╔══
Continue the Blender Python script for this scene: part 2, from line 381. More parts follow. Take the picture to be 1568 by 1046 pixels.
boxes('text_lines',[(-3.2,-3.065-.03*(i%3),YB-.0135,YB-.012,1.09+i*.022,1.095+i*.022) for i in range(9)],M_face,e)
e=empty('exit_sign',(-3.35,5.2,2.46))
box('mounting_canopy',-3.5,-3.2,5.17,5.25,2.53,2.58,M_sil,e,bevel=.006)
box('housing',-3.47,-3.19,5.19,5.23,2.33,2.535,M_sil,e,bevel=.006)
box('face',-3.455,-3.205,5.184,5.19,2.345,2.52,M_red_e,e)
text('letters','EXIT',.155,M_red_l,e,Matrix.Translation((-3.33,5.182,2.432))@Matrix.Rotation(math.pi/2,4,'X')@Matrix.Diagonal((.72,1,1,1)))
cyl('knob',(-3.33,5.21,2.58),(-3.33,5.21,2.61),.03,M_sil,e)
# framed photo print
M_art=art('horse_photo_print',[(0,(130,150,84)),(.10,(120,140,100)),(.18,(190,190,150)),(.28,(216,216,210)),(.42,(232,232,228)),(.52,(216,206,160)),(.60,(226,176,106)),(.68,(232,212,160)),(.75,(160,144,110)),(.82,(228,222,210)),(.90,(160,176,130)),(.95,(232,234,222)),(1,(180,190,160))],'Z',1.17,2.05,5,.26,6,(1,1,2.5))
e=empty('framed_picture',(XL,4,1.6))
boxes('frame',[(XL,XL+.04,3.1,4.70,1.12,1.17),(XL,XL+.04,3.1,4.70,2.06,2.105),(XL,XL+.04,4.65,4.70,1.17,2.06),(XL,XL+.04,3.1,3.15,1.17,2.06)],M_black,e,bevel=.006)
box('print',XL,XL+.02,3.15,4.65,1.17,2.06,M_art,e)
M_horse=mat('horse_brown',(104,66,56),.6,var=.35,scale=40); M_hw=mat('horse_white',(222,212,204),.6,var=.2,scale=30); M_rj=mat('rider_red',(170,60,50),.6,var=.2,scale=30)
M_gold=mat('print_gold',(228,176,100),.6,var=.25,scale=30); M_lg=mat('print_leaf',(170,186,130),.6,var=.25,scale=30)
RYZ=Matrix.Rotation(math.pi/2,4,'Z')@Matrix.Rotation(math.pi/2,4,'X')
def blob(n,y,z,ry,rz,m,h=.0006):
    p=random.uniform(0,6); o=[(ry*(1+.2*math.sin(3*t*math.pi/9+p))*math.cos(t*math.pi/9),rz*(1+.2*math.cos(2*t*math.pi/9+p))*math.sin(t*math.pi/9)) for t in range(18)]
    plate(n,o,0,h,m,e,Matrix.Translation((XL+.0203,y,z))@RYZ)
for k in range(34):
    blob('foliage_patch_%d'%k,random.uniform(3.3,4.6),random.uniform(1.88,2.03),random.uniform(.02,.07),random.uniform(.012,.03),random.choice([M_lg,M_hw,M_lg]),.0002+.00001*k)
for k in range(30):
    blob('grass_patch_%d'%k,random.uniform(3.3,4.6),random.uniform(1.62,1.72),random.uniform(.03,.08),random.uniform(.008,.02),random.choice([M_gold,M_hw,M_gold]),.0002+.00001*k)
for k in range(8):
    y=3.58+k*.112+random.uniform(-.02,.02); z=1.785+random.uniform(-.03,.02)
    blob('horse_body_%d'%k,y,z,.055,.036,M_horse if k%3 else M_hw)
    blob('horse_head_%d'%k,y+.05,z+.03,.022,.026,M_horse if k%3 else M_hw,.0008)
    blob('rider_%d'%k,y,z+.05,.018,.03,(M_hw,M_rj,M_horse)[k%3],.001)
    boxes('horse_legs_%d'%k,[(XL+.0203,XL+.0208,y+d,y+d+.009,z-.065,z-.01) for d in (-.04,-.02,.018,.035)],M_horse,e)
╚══
◆ **Aim**: Print the material once more, exactly.

◆ **Exercise output**:
Continue the Blender Python script for this scene: part 2, from line 381. More parts follow. Take the picture to be 1568 by 1046 pixels.
boxes('text_lines',[(-3.2,-3.065-.03*(i%3),YB-.0135,YB-.012,1.09+i*.022,1.095+i*.022) for i in range(9)],M_face,e)
e=empty('exit_sign',(-3.35,5.2,2.46))
box('mounting_canopy',-3.5,-3.2,5.17,5.25,2.53,2.58,M_sil,e,bevel=.006)
box('housing',-3.47,-3.19,5.19,5.23,2.33,2.535,M_sil,e,bevel=.006)
box('face',-3.455,-3.205,5.184,5.19,2.345,2.52,M_red_e,e)
text('letters','EXIT',.155,M_red_l,e,Matrix.Translation((-3.33,5.182,2.432))@Matrix.Rotation(math.pi/2,4,'X')@Matrix.Diagonal((.72,1,1,1)))
cyl('knob',(-3.33,5.21,2.58),(-3.33,5.21,2.61),.03,M_sil,e)
# framed photo print
M_art=art('horse_photo_print',[(0,(130,150,84)),(.10,(120,140,100)),(.18,(190,190,150)),(.28,(216,216,210)),(.42,(232,232,228)),(.52,(216,206,160)),(.60,(226,176,106)),(.68,(232,212,160)),(.75,(160,144,110)),(.82,(228,222,210)),(.90,(160,176,130)),(.95,(232,234,222)),(1,(180,190,160))],'Z',1.17,2.05,5,.26,6,(1,1,2.5))
e=empty('framed_picture',(XL,4,1.6))
boxes('frame',[(XL,XL+.04,3.1,4.70,1.12,1.17),(XL,XL+.04,3.1,4.70,2.06,2.105),(XL,XL+.04,4.65,4.70,1.17,2.06),(XL,XL+.04,3.1,3.15,1.17,2.06)],M_black,e,bevel=.006)
box('print',XL,XL+.02,3.15,4.65,1.17,2.06,M_art,e)
M_horse=mat('horse_brown',(104,66,56),.6,var=.35,scale=40); M_hw=mat('horse_white',(222,212,204),.6,var=.2,scale=30); M_rj=mat('rider_red',(170,60,50),.6,var=.2,scale=30)
M_gold=mat('print_gold',(228,176,100),.6,var=.25,scale=30); M_lg=mat('print_leaf',(170,186,130),.6,var=.25,scale=30)
RYZ=Matrix.Rotation(math.pi/2,4,'Z')@Matrix.Rotation(math.pi/2,4,'X')
def blob(n,y,z,ry,rz,m,h=.0006):
    p=random.uniform(0,6); o=[(ry*(1+.2*math.sin(3*t*math.pi/9+p))*math.cos(t*math.pi/9),rz*(1+.2*math.cos(2*t*math.pi/9+p))*math.sin(t*math.pi/9)) for t in range(18)]
    plate(n,o,0,h,m,e,Matrix.Translation((XL+.0203,y,z))@RYZ)
for k in range(34):
    blob('foliage_patch_%d'%k,random.uniform(3.3,4.6),random.uniform(1.88,2.03),random.uniform(.02,.07),random.uniform(.012,.03),random.choice([M_lg,M_hw,M_lg]),.0002+.00001*k)
for k in range(30):
    blob('grass_patch_%d'%k,random.uniform(3.3,4.6),random.uniform(1.62,1.72),random.uniform(.03,.08),random.uniform(.008,.02),random.choice([M_gold,M_hw,M_gold]),.0002+.00001*k)
for k in range(8):
    y=3.58+k*.112+random.uniform(-.02,.02); z=1.785+random.uniform(-.03,.02)
    blob('horse_body_%d'%k,y,z,.055,.036,M_horse if k%3 else M_hw)
    blob('horse_head_%d'%k,y+.05,z+.03,.022,.026,M_horse if k%3 else M_hw,.0008)
    blob('rider_%d'%k,y,z+.05,.018,.03,(M_hw,M_rj,M_horse)[k%3],.001)
    boxes('horse_legs_%d'%k,[(XL+.0203,XL+.0208,y+d,y+d+.009,z-.065,z-.01) for d in (-.04,-.02,.018,.035)],M_horse,e)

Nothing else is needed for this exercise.